Scene modeling code data
## start

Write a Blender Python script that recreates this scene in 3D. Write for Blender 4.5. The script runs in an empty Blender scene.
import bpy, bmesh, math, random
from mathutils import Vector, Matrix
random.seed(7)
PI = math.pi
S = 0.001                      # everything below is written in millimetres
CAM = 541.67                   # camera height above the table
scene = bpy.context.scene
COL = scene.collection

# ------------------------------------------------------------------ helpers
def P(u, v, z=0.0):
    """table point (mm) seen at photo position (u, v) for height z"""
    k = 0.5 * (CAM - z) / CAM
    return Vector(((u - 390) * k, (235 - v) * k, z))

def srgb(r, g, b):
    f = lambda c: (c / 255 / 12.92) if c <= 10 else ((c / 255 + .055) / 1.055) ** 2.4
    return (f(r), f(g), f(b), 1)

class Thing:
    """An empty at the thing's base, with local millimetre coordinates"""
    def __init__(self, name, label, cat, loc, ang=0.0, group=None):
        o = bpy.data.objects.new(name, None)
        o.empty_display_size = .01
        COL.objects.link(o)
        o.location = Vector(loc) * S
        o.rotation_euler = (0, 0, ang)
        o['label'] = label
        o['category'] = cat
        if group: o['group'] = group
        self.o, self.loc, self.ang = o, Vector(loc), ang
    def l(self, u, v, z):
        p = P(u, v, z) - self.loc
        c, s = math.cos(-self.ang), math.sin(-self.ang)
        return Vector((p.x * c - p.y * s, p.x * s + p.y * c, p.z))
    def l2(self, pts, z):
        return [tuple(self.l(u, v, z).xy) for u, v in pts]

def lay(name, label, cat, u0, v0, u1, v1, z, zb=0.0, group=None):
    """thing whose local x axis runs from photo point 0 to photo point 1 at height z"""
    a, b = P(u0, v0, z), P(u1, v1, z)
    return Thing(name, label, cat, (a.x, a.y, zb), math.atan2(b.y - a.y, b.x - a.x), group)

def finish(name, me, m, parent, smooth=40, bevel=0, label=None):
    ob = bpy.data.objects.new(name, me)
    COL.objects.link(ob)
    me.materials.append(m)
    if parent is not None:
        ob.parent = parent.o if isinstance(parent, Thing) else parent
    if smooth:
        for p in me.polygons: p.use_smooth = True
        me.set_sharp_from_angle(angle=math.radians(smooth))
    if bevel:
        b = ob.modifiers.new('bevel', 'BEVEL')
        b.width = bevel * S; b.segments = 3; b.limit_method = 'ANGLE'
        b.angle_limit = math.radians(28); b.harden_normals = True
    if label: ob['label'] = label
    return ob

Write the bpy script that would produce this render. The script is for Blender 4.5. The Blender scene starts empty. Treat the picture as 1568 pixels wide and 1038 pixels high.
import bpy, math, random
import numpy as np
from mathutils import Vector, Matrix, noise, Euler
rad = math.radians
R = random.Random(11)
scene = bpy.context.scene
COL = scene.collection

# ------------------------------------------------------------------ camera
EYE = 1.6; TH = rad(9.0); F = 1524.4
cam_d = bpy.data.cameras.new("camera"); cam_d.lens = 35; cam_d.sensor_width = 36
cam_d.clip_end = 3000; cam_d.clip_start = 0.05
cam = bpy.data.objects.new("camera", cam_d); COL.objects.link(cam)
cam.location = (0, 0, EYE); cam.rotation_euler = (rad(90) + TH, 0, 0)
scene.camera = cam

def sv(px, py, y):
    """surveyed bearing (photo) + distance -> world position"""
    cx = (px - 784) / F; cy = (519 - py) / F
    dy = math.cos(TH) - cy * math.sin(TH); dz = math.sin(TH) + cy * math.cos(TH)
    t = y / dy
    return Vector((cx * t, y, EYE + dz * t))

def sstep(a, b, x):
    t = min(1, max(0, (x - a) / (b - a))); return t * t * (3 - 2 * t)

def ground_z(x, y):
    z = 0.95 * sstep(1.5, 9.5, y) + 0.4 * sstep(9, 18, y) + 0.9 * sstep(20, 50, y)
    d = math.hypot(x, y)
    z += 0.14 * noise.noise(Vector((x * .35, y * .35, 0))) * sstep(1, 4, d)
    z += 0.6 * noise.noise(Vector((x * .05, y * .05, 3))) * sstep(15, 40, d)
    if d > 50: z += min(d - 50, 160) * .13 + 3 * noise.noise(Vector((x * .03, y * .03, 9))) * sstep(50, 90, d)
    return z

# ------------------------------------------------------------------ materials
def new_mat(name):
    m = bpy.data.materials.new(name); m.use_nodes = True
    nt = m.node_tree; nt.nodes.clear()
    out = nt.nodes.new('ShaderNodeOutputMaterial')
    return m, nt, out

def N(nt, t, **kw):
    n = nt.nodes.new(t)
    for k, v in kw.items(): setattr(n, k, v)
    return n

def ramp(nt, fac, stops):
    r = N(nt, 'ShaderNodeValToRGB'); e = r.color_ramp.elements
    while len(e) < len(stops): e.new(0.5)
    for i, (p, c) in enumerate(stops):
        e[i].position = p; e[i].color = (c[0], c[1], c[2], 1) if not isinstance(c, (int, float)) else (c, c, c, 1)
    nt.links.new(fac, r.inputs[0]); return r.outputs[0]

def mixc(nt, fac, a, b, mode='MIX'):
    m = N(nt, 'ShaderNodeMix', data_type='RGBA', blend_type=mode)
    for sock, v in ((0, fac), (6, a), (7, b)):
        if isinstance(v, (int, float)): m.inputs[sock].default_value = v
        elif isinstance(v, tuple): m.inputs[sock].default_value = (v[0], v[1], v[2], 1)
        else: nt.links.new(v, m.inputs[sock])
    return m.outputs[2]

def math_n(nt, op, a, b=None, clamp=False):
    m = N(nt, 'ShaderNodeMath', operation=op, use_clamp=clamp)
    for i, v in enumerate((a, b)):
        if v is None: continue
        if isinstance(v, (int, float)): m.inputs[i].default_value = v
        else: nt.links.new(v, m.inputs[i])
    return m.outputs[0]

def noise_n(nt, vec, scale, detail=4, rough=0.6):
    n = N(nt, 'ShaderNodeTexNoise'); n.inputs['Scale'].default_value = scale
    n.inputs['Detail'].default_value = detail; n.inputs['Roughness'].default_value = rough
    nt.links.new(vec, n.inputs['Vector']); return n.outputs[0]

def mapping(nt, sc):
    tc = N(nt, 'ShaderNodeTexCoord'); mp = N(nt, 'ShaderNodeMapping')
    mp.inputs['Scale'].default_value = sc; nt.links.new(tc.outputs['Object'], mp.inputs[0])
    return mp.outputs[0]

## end

Return exactly, please, the lines of the material from the first one down to and including the line where "return Vector(((u - 390)" appears.

Write a Blender Python script that recreates this scene in 3D. Write for Blender 4.5. The script runs in an empty Blender scene.
import bpy, bmesh, math, random
from mathutils import Vector, Matrix
random.seed(7)
PI = math.pi
S = 0.001                      # everything below is written in millimetres
CAM = 541.67                   # camera height above the table
scene = bpy.context.scene
COL = scene.collection

# ------------------------------------------------------------------ helpers
def P(u, v, z=0.0):
    """table point (mm) seen at photo position (u, v) for height z"""
    k = 0.5 * (CAM - z) / CAM
    return Vector(((u - 390) * k, (235 - v) * k, z))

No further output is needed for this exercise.